While there are plenty of examples of people who have become activists or switched to a lower-carbon lifestyle because of scary messages, De Meyer says that many skeptics have become skeptical in part because they didn’t like that messaging — “because they looked at it and said, ‘These people are trying to manipulate me.’” What proponents of fear-inducing messaging “don’t look at is the strife and division that has been created by some of that messaging,” he said.
And this kind of “code red” language — a phrase repeated in many headlines, and one of the top Google searches related to climate change for this week — can be polarizing even among people who accept that there’s a problem. For the people who think crossing the 1.5-degree boundary is a threshold of doom, De Meyer said, they may be pushed toward more controversial solutions, like geoengineering, furthering divides even among the people who accept that there’s a problem.

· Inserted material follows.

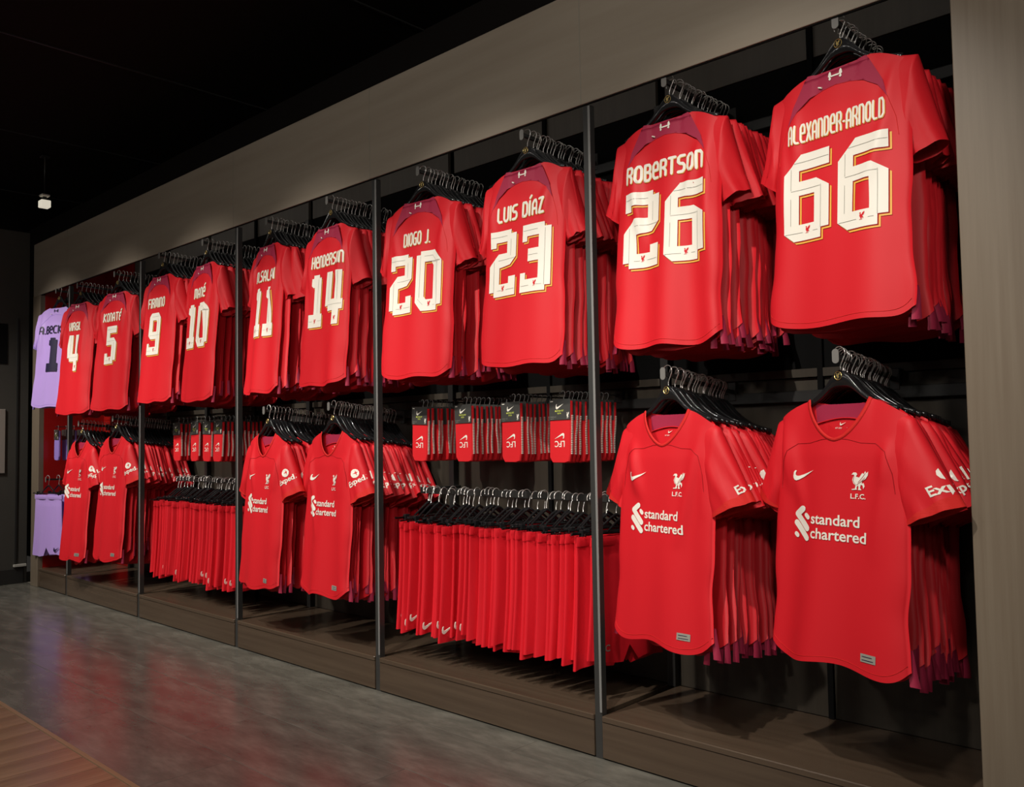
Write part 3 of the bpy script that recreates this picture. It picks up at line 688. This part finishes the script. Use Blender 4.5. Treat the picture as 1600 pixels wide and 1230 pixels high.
# ------------------------------------------------------------------ shorts
def shorts_mesh(seed, fab, W=.165, L=.47, th=.014):
    """local x across, y thickness, origin at the middle of the waistband top"""
    r = random.Random(seed); ph = [r.uniform(0, 6) for _ in range(6)]
    na = 36; nz = 20; V = []; F = []
    for j in range(nz + 1):
        t = j / nz; z = -L * t
        w = W * (1 + .16 * t) * (1 - .03 * math.sin(3 * t))
        for k in range(na):
            a = 2 * math.pi * k / na; ca, sa = math.cos(a), math.sin(a)
            f = .0068 * (.25 + t) * (math.sin(5 * ca * 1.6 + ph[0] + t) + .7 * math.sin(9 * ca + ph[1] - 1.5 * t) + .5 * math.sin(15 * ca + ph[2]))
            if t < .09: f += .0035 * math.sin(46 * ca + ph[3])
            tt = th * (.75 + .5 * t) - (.004 if abs(t - .09) < .03 else 0)
            sg = 1 if sa > 0 else -1
            zz = z
            if t > .55: zz -= .012 * math.sin((t - .55) / .45 * 1.57) * math.cos(3 * ca + ph[4])
            split = math.exp(-(ca / .07) ** 2) * max(0, t - .62) * .16
            V.append((w * ca, sg * abs(sa) ** .6 * tt + f * abs(sa) ** .5, zz + split))
    for j in range(nz):
        for k in range(na): F.append((j * na + k, (j + 1) * na + k, (j + 1) * na + (k + 1) % na, j * na + (k + 1) % na))
    return mesh('shorts_body', V, F, fab, True)
SHM = [shorts_mesh(k, REDS) for k in range(6)]; SHP = [shorts_mesh(20 + k, LILAC, .16, .47) for k in range(2)]
def waist_mesh(m_, th=.0155, W=.167):
    V = []; F = []; na = 60
    for j, z in enumerate((.002, -.006, -.026, -.034)):
        for k in range(na):
            a = 2 * math.pi * k / na; ca, sa = math.cos(a), math.sin(a); g = .0016 * math.sin(60 * ca)
            V.append((W * ca, (1 if sa > 0 else -1) * abs(sa) ** .6 * ((th if j in (1, 2) else th - .003) + g), z))
    for j in range(3):
        for k in range(na): F.append((j * na + k, (j + 1) * na + k, (j + 1) * na + (k + 1) % na, j * na + (k + 1) % na))
    return mesh('waistband', V, F, m_, True)
WB = waist_mesh(REDS); WBP = waist_mesh(LILAC)
def swoosh_flat(m_):
    P = xf(SWO, 0, 0, .064, .036); tr = tessellate_polygon([[Vector((p[0], p[1], 0)) for p in P]])
    V = [(p[0], 0, p[1]) for p in P] + [(p[0], .003, p[1]) for p in P]; n = len(P)
    return mesh('swoosh_mark', V, [tuple(t) for t in tr] + [(i, (i + 1) % n, n + (i + 1) % n, n + i) for i in range(n)], m_)
SWW = swoosh_flat(WHITE); SWN = swoosh_flat(NAVY)
def clip_hanger_meshes():
    zt = .062
    pts = [(0, 0, zt - .004), (0, 0, zt + .020), (.006, 0, zt + .040)]
    cx, cz, r = -.010, zt + .058, .021
    pts += [(cx + r * math.cos(rad(a)), 0, cz + r * math.sin(rad(a))) for a in range(-20, 201, 20)]
    v, f = tube(pts, .0018, 6); hook = mesh('clip_hanger_hook', v, f, CHR, True)
    a1 = tube([(-.085, 0, .004), (-.05, 0, .030), (-.02, 0, .052), (0, 0, .062), (.02, 0, .052), (.05, 0, .030), (.085, 0, .004)], [.004, .005, .006, .007, .006, .005, .004], 6)
    a2 = tube([(-.19, 0, .0), (.19, 0, .0)], .0042, 6)
    v, f = join([a1, a2]); bar = mesh('clip_hanger_bar', v, f, BLK, True)
    bm = bmesh.new(); box(bm, (-.012, -.010, -.024), (.012, .010, .014), .003)
    c = bpy.data.meshes.new('hanger_clip'); bm.to_mesh(c); bm.free(); c.materials.append(BLK)
    return hook, bar, c, cz + r
CHK, CBR, CCL, CTOP = clip_hanger_meshes()
def shorts_on_rail(x, yc, zt, yaw, variant, label, glabel, group, hlabel, hgroup, lil=False, sw=False, tilt=0):
    rot = (0, rad(tilt), rad(yaw))
    h = thing('clip_hanger', hlabel, 'hanger', (x, yc, zt), rot, hgroup)
    obj('hook', CHK, None, h); obj('hanger_bar', CBR, None, h)
    for sx in (-.13, .13): obj('clip', CCL, None, h, loc=(sx, 0, 0))
    t = thing('football_shorts', label, 'shorts', (x, yc, zt - .012), rot, group)
    obj('body', (SHP if lil else SHM)[variant], None, t); obj('waistband', WBP if lil else WB, None, t)
    if sw: obj('swoosh_mark', SWN if lil else SWW, None, t, loc=(sw[0], sw[1], sw[2]), rot=(0, 0, sw[3]), label='dark swoosh' if lil else 'white swoosh')
    t.scale = (1, 1, R.uniform(.97, 1.035)) if not lil else (1, 1, 1)
    return t
def shorts_rail(x0, x1, zrod, n, lab, seed, swl, turned):
    r = random.Random(seed); yc = .245
    t = thing('hanging_rail', 'black rail parallel to the wall carrying the red shorts of the %s' % lab, 'rail', ((x0 + x1) / 2, yc, zrod + CTOP))
    zc = -.006
    boxm('rail_bar', (-(x1 - x0) / 2, -.006, zc - .03), ((x1 - x0) / 2, .006, zc), MBLK, t, .002)
    for sx in (-1, 1): boxm('bracket', (sx * ((x1 - x0) / 2 - .012) - .006, 0, zc - .028), (sx * ((x1 - x0) / 2 - .012) + .006, DP - yc, zc - .004), MBLK, t, .001)
    for i in range(n):
        u = i / (n - 1); x = x0 + .03 + (x1 - x0 - .06) * u + r.uniform(-.008, .008)
        yaw = 90 + (r.uniform(-16, 4) if u < turned else r.uniform(-26, -6)) 
        nosw = u > swl
        sw = None
        if not nosw and r.random() < (.8 if swl < .5 else .4): sw = (-.152, -.0215, -.425, 0)
        # the front edge is local -x after the quarter turn
        o_ = shorts_on_rail(x, yc + r.uniform(-.02, .02), zrod + r.uniform(-.006, .006), yaw, r.randrange(6),
                       ('red shorts with white swoosh on the rail of the %s' if sw else 'plain red shorts on the rail of the %s') % lab, None,
                       ('swoosh red shorts in the %s' if sw else 'plain red shorts in the %s') % lab, 'black clip hanger on the shorts rail of the %s' % lab, 'clip hangers in the %s' % lab, sw=sw)
    return o_
LASTS = shorts_rail(-1.245, -.045, .765, 38, 'nearest shorts bay', 5, .42, .45)
shorts_rail(-3.745, -2.545, .765, 34, 'far shorts bay', 6, .9, .95)
t = arm(-5.47, .0, .72, .02, 'black display arm carrying the lilac shorts', hz=.139)
for i in range(4):
    shorts_on_rail(-5.47 + .004 * i, .02 + i * .075, .742, 16 - i * 4, i % 2, 'front pair of lilac shorts at the far left' if i == 0 else 'lilac shorts behind the front lilac pair', None,
                   None if i == 0 else 'lilac shorts behind the front pair', 'black clip hanger of the front lilac shorts' if i == 0 else 'black clip hanger of the lilac shorts behind', None if i == 0 else 'lilac shorts hangers', lil=True, sw=(.13, -.024, -.42, 0))

def flatm(name, polys, y, m_):
    V = []; F = []
    for P in polys:
        tr = tessellate_polygon([[Vector((p[0], p[1], 0)) for p in P]]); o = len(V); V += [(p[0], y, p[1]) for p in P]; F += [tuple(i + o for i in t) for t in tr]
    return mesh(name, V, F, m_)
LFT = flatm('shorts_lettering', text_polys('LFC', .026, 0, 0, .01), 0, INK)
obj('shorts_lettering', LFT, None, LASTS, loc=(-.13, -.024, -.43), label='small grey lettering')

# ------------------------------------------------------------------ socks
def sock_meshes(seed, fab, edge, wave=1):
    r = random.Random(seed); w = .055; h = .235; d = .0085
    out = [(-w * .98, 0), (w * .98, 0), (w, -.06), (w * .98, -.15), (w * .98, -h + .03), (w * .86, -h + .004), (w * .5, -h - .001), (-w * .7, -h), (-w * .98, -h + .02), (-w, -.12)]
    V = []; n = len(out); k1 = r.uniform(-.006, .006) * wave; k2 = r.uniform(0, 6)
    bend = lambda z: k1 * math.sin(z * 22 + k2) * min(1, max(0, (-z - .05) / .08))
    for yy, sc in ((-d, .94), (-d * .5, 1), (d * .5, 1), (d, .94)):
        for p in out: V.append((p[0] * sc, yy + bend(p[1]), p[1] * (1 if sc == 1 else .99)))
    F = []
    for j in range(3):
        for i in range(n): F.append((j * n + i, j * n + (i + 1) % n, (j + 1) * n + (i + 1) % n, (j + 1) * n + i))
    F += [tuple(range(n))[::-1], tuple(3 * n + i for i in range(n))]
    b = mesh('sock_body', V, F, fab)
    # white dotted stripe along the folded edge
    V = []; F = []
    for q in range(22):
        z0 = -.055 - q * .0068; y0 = bend(z0) - .0035; a = len(V)
        V += [(w + .0022, y0, z0), (w + .0022, y0 + .008, z0), (w + .0022, y0 + .008, z0 - .0038), (w + .0022, y0, z0 - .0038),
              (w - .002, y0, z0), (w - .002, y0 + .006, z0), (w - .002, y0 + .006, z0 - .0036), (w - .002, y0, z0 - .0036)]
        F += [(a, a + 3, a + 2, a + 1), (a, a + 1, a + 5, a + 4), (a + 2, a + 3, a + 7, a + 6), (a, a + 4, a + 7, a + 3)]
    return b, mesh('edge_stripe', V, F, edge)
SK = [sock_meshes(k, SOCK, WHITE) for k in range(4)]; SK0 = sock_meshes(4, SOCK, WHITE, 0); SKP = [sock_meshes(9, LILAC2, LILAC)]
bm = bmesh.new(); box(bm, (-.0545, -.0118, -.072), (.0545, -.0088, .008), .0006); CARDM = bpy.data.meshes.new('sock_card'); bm.to_mesh(CARDM); bm.free(); CARDM.materials.append(CARD)
CPR = flatm('card_swoosh', [xf(SWO, .002, -.020, .042, .022), [(-.048, -.001), (-.034, -.001), (-.034, .002), (-.048, .002)]] + [xf(BIRD, .044, -.055, .013, .026, 1, 10, 0, 12)], -.0124, WHITE)
CLI = flatm('card_lettering', text_polys('MATCH FIT', .0065, 0, -.040, .01) + text_polys('SOCK', .0055, 0, -.049, .01), -.0124, LIME)
CSM = flatm('card_small_print', text_polys('football sock', .0045, -.032, -.061, 0) + text_polys('size M', .0045, -.038, -.069, 0), -.0124, INK)
SPR = flatm('sock_lettering', [xf(SWO, -.002, -.133, .052, .024, flip=True)] + text_polys('LFC', .024, .0, -.152, .02, flip=True), -.0092, WHITE)
hv, hf = tube([(.012, 0, .004), (.012, 0, .014), (.016, 0, .022)] + [(.008 + .010 * math.cos(rad(a)), 0, .030 + .010 * math.sin(rad(a))) for a in range(-30, 200, 23)], .0016, 5)
SHK = mesh('sock_hook', hv, hf, CLEAR, True)
def sock_arm(x, y0, zt, n, who, lil=False, sp=.027):
    t = thing('display_arm', 'short black arm carrying the %s' % who, 'rail', (x, DP - .02, zt))
    boxm('arm_bar', (.004, y0 - .02 - (DP - .02), .028), (.010, .0, .034), MBLK, t, .001)
    boxm('bracket', (-.012, -.012, .0), (.026, .006, .05), MBLK, t, .001)
    for i in range(n):
        y = y0 + i * sp; f = i == 0
        s = thing('sock_pack', ('frontmost pack of the %s' % who) if f else 'pack behind front one of the %s' % who, 'socks', (x + R.uniform(-.004, .004) * (not f), y, zt), (rad(R.uniform(-3, 1)), rad(R.uniform(-2.5, 2.5)), rad(R.uniform(-4, 4) if not f else -3)), None if f else 'packs behind the front one of the %s' % who)
        b, e = (SKP if lil else SK)[R.randrange(1 if lil else 4)]
        if f and not lil: b, e = SK0
        o = obj('sock', b, None, s); obj('edge_stripe', e, None, o); c = obj('card', CARDM, None, s); obj('hook', SHK, None, s)
        if f:
            obj('card_print', CPR, None, c); obj('card_lettering', CLI, None, c); obj('card_small_print', CSM, None, c)
            if not lil: obj('sock_lettering', SPR, None, o)
for i, (x, dn) in enumerate(((-1.067, 'leftmost'), (-.785, 'second from left'), (-.505, 'third from left'), (-.245, 'rightmost'))):
    sock_arm(x, .10, 1.262, 11, 'red socks in the nearest shorts bay, %s' % dn)
for x, dn in ((-3.43, 'leftmost'), (-3.19, 'second from left'), (-3.035, 'third from left'), (-2.895, 'rightmost')):
    sock_arm(x, .10 , 1.245, 10, 'red socks in the far shorts bay, %s' % dn)
sock_arm(-5.46, .08, 1.235, 4, 'lilac socks at the far left above the lilac shorts', True, .06)
sock_arm(-4.90, .30, 1.245, 4, 'lilac socks behind the leftmost lower red shirt', True, .04)

# ------------------------------------------------------------------ small ceiling light
cl = thing('ceiling_light', 'small white lit fitting hanging from the black ceiling at the far left', 'light', (-5.2, -.12, 3.343))
boxm('ceiling_plate', (-.03, -.03, -.012), (.03, .03, 0), MBLK, cl, .002)
v, f = tube([(0, 0, 0), (0, 0, -.30)], .006, 8); obj('drop_rod', mesh('drop_rod', v, f, MBLK, True), None, cl)
GLOW = mat('lit_diffuser', (.8, .75, .65), .5, .3, emit=((1, .92, .75), .55))
boxm('housing', (-.03, -.03, -.315), (.03, .03, -.30), WHITE, cl, .003)
boxm('diffuser', (-.035, -.035, -.40), (.035, .035, -.345), GLOW, cl, .004, label='glowing diffuser')
boxm('neck', (-.012, -.012, -.345), (.012, .012, -.315), MBLK, cl, .001)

This doesn’t mean people should stop talking about the threat of a warming planet, but simply that inspiring the masses to act calls for a different strategy. What’s missing from the picture, De Meyer said, are concrete examples of how to take action — not just a menu of items like “ditch your car for a bike, or organize a protest!” but, to extend the metaphor, the cookbooks and cooking shows that demonstrate how to do these things in-depth.
To be sure, the IPCC report did prompt some people into action — on their keyboards. Google Trends, which tracks search terms that suddenly surge in popularity, revealed a global populace split between freaking out about climate change and wanting to do something about it. Search trends indicate that people were Googling “how to survive climate change” and “how high above sea level am I?”, along with questions like “how can I help with climate change?”
The questions people were Googling haven’t yet been answered satisfactorily, De Meyer said. “The things that come up don’t feel meaningful or they don’t feel doable … That’s why people keep on asking that question again and again and again.”
Carman notes that the percentage of people who are acting, while seemingly small, translates to millions upon millions of Americans who are already calling up their representatives and signing petitions. And the more visible these actions become, the more likely others are to follow. Social norms come up over and over again as key to affecting people’s behavior, Carman said. In other words, peer pressure could help save us all.